Trust in newspapers declines

090413_pb_newspaperillustration

Greed for and lack of profit put newspapers in the grave. The owners expect profit

The Great Newspaper Crackup of 1918 and what to learn from it.

By Jack Shafer, Slate April 13, 2009

Gravediggers earned overtime during the second decade of the last century as they shoveled earth over such expired newspapers as the Boston Journal, the Cleveland Leader, the New York Press, and the Boston Traveler. They were kept busy in Philadelphia, Chicago, Baltimore, New Orleans, and Portland, Ore., too, where newspapers either went under or consolidated with stronger competitors.

In his much remarked-on obituary for the dead dailies in the January 1918 Atlantic Monthly, Oswald Garrison Villard described the passing of these papers in language that could have been lifted from the recent eulogies for the shuttered Seattle Post-Intelligencer and Rocky Mountain News. Villard, editor and publisher of The Nation, called the Boston Journal’s demise a “tragedy of journalism”—one that could potentially slay democracy, too, because multiple news sources were required to present “both sides of every issue” to the citizenry. He was appalled that in a number of big cities—including Cleveland, the nation’s sixth-largest—only one morning paper had survived. (We should be so lucky today.)

The leading cause of newspaper death then as now was “the enormously increased costs of maintaining great dailies” and limited advertising. According to Villard, “scarcely half” of New York’s newspapers were returning “an adequate profit.” One New York daily, which Villard does not name, was suffering the astronomical loss of $500,000 a year—about $7 million in today’s money.

Only $7 million a year? The executives of today’s New York Times Co. would dance a jig in their skivvies down Eighth Avenue if they were on the hook for just $7 million annually instead of the $85 million in red ink their Boston Globe is expected to spout this year. The Times Co. has vowed to fold the Globe or to sell it if its workers don’t make huge concessions.

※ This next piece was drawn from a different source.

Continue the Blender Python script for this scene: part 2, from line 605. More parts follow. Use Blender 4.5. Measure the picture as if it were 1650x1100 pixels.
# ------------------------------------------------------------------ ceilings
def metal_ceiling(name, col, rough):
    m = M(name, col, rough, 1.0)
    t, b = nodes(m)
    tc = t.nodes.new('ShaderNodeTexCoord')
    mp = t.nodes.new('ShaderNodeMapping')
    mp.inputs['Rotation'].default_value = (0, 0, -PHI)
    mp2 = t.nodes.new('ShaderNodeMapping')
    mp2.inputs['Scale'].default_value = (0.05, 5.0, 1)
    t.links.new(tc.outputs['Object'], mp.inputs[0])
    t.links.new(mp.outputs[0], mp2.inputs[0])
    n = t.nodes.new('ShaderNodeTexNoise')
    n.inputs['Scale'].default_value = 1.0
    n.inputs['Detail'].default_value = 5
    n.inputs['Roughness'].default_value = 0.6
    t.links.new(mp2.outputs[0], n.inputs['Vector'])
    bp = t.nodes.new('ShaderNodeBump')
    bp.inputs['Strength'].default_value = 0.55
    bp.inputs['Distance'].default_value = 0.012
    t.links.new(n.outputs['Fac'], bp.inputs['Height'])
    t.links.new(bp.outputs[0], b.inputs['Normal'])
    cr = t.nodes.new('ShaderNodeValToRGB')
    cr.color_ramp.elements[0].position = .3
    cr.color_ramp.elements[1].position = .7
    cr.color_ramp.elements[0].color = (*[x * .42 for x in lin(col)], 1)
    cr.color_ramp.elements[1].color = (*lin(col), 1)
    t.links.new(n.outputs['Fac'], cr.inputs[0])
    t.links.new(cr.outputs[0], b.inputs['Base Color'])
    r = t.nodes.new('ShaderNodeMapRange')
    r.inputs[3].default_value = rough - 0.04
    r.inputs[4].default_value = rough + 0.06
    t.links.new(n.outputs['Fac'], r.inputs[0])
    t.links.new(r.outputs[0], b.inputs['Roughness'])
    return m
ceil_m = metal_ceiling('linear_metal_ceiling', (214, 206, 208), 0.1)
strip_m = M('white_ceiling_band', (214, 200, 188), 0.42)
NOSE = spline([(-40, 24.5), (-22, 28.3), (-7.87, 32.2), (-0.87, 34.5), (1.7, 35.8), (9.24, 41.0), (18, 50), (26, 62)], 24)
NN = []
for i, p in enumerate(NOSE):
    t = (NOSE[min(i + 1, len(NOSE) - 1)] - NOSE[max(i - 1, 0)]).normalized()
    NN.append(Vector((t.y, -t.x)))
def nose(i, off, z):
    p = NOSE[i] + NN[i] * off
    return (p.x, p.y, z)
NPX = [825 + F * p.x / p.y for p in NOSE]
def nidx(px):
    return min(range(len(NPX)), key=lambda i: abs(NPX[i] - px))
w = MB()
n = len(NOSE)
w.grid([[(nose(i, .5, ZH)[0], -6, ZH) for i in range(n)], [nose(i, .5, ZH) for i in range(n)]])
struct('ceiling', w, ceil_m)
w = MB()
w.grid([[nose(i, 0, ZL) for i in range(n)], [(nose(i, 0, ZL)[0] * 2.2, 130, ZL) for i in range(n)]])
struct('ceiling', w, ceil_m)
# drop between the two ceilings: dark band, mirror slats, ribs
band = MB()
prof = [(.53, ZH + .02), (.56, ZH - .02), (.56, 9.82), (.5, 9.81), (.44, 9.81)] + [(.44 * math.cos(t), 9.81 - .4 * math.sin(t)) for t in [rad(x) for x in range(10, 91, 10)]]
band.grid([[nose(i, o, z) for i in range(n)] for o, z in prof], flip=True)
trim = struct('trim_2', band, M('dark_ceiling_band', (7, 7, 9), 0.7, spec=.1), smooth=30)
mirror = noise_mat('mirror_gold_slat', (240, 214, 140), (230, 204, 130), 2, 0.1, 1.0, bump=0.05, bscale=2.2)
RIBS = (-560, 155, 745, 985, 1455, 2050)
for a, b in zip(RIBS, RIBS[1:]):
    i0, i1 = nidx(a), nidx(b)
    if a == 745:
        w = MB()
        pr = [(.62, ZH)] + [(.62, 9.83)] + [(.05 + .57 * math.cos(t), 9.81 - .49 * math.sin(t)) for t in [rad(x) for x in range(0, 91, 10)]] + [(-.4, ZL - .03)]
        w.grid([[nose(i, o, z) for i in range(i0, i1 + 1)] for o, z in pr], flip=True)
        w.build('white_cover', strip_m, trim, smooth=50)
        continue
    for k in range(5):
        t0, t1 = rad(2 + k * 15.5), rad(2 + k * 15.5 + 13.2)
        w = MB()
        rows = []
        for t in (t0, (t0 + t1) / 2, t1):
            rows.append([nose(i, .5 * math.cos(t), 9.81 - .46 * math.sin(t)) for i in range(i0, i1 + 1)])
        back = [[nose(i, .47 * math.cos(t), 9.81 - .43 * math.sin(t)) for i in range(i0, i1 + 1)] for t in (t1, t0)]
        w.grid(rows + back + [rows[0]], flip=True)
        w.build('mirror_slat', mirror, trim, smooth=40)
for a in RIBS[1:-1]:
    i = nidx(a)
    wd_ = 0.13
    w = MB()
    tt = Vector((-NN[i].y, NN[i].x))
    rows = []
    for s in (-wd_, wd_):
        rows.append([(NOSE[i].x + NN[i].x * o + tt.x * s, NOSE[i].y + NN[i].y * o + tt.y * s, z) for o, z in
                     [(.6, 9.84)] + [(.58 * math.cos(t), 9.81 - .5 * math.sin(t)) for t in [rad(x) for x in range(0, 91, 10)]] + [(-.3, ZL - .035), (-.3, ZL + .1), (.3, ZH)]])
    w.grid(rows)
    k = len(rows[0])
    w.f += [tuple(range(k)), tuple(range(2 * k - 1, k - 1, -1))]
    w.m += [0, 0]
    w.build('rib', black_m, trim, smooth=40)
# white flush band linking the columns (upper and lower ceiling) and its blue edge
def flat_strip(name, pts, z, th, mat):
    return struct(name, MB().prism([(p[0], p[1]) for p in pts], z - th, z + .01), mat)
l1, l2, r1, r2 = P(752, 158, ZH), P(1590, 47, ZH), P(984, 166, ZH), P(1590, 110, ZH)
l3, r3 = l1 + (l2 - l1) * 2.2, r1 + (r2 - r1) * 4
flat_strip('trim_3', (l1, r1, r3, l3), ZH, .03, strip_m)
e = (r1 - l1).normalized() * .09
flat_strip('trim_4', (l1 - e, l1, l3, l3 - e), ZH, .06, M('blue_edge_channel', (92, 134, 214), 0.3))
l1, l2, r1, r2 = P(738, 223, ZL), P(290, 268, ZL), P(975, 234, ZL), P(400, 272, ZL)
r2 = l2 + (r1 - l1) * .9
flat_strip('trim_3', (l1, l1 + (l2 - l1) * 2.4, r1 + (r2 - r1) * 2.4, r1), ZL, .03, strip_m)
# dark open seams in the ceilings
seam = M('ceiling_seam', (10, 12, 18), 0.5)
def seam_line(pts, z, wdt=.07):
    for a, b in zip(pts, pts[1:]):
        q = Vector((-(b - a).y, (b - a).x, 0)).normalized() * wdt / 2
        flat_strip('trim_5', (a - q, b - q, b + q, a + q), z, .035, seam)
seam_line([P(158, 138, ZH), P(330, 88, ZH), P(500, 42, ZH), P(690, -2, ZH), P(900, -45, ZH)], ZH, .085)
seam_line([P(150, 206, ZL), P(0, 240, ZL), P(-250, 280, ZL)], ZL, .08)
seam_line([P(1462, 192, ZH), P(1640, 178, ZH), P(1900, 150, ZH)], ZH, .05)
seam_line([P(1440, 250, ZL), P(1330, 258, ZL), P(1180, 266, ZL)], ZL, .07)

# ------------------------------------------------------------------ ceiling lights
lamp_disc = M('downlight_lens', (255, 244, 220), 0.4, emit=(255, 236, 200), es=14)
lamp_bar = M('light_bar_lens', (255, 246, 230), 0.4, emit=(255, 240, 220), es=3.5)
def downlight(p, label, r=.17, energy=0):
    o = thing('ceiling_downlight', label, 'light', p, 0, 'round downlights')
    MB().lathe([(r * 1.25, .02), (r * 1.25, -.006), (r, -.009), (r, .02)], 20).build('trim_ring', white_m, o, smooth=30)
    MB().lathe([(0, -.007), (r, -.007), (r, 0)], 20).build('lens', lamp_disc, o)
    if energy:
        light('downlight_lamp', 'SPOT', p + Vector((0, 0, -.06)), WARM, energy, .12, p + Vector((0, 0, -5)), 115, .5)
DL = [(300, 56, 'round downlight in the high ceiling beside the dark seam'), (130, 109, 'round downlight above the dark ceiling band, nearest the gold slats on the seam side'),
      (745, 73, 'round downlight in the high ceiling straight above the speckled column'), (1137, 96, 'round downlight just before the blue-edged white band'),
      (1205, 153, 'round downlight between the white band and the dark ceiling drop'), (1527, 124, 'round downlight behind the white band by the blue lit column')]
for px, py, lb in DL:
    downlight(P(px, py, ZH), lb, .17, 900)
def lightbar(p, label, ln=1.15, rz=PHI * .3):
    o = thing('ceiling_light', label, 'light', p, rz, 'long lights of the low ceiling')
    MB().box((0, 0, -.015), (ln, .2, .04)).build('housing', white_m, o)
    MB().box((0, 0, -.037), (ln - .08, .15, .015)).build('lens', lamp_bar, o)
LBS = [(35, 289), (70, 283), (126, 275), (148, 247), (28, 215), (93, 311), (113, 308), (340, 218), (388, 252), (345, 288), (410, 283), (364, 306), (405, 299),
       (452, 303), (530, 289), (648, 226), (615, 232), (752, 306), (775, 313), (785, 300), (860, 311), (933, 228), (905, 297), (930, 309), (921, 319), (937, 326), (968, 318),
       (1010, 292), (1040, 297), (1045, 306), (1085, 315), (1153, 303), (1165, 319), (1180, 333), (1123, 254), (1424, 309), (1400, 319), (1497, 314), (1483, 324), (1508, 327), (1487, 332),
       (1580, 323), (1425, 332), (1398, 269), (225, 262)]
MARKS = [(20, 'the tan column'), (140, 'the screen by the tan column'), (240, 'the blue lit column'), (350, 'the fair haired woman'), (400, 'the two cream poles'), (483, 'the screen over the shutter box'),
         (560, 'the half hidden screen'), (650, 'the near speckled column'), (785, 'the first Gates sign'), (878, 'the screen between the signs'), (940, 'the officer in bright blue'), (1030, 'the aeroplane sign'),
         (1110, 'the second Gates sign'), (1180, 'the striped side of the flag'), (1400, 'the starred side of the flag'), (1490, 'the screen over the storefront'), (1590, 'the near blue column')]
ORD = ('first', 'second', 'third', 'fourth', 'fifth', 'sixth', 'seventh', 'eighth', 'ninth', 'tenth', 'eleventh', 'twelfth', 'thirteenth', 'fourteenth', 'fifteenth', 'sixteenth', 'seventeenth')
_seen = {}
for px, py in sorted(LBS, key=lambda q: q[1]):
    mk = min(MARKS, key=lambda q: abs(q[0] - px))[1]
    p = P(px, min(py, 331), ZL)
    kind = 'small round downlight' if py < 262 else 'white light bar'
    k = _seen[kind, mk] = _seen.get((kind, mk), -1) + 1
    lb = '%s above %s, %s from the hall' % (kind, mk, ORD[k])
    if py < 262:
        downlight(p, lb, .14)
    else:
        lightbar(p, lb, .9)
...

Losses weren’t the direct cause of newspaper death in Villard’s era. It was owners’ growing reluctance to sustain losses that did them in—a reluctance counter to the original premise and allure of the ownership business. Why were owners previously so willing to lose money on their newspapers? The psychic profits reaped from owning a newspaper, even one that loses great sums, exceed that of almost any other investment. This explains why, as Villard puts it, “there are few other fields of enterprise in which so many unprofitable enterprises are maintained.” A newspaper owner gets a place at every table, access to all the top politicians’ ears, and the power to impose his worldview on his readers—or, at least, the illusion of such influence.

This illusion isn’t a cornerstone of the modern industry in the way it was in Villard’s time. Although vanity newspaper owners still walk the land—I’m thinking of Mortimer B. Zuckerman (the New York Daily News), Philip Anschutz (Examiners in San Francisco and Washington, recently folded in Baltimore), convicted felon Rev. Sun Myung Moon (the Washington Times), and Rupert Murdoch (the New York Post, not his Wall Street Journal)—the impulse to throw money away on newspapers for purely psychic rewards has waned in recent decades.

What’s gotten many newspapers in trouble today is not vanity purchases by outsiders but poorly timed investments by newspaper insiders. It used to be that no price was too high if it laid claim to the dominant daily in a market. But that wisdom has died three times in recent years, with the New York Times Co.’s purchase of the Boston Globe for $1.1 billion (in 1993), the McClatchy chain’s purchase of the Minneapolis Star Tribune for $1.2 billion (in 1998), and Rupert Murdoch’s more recent $5 billion deal for Dow Jones Inc. The first two deals were toasted by a top newspaper analyst as costly but worth it in 1998, proving that even the smartest people in the business couldn’t see the bubble straining to be popped.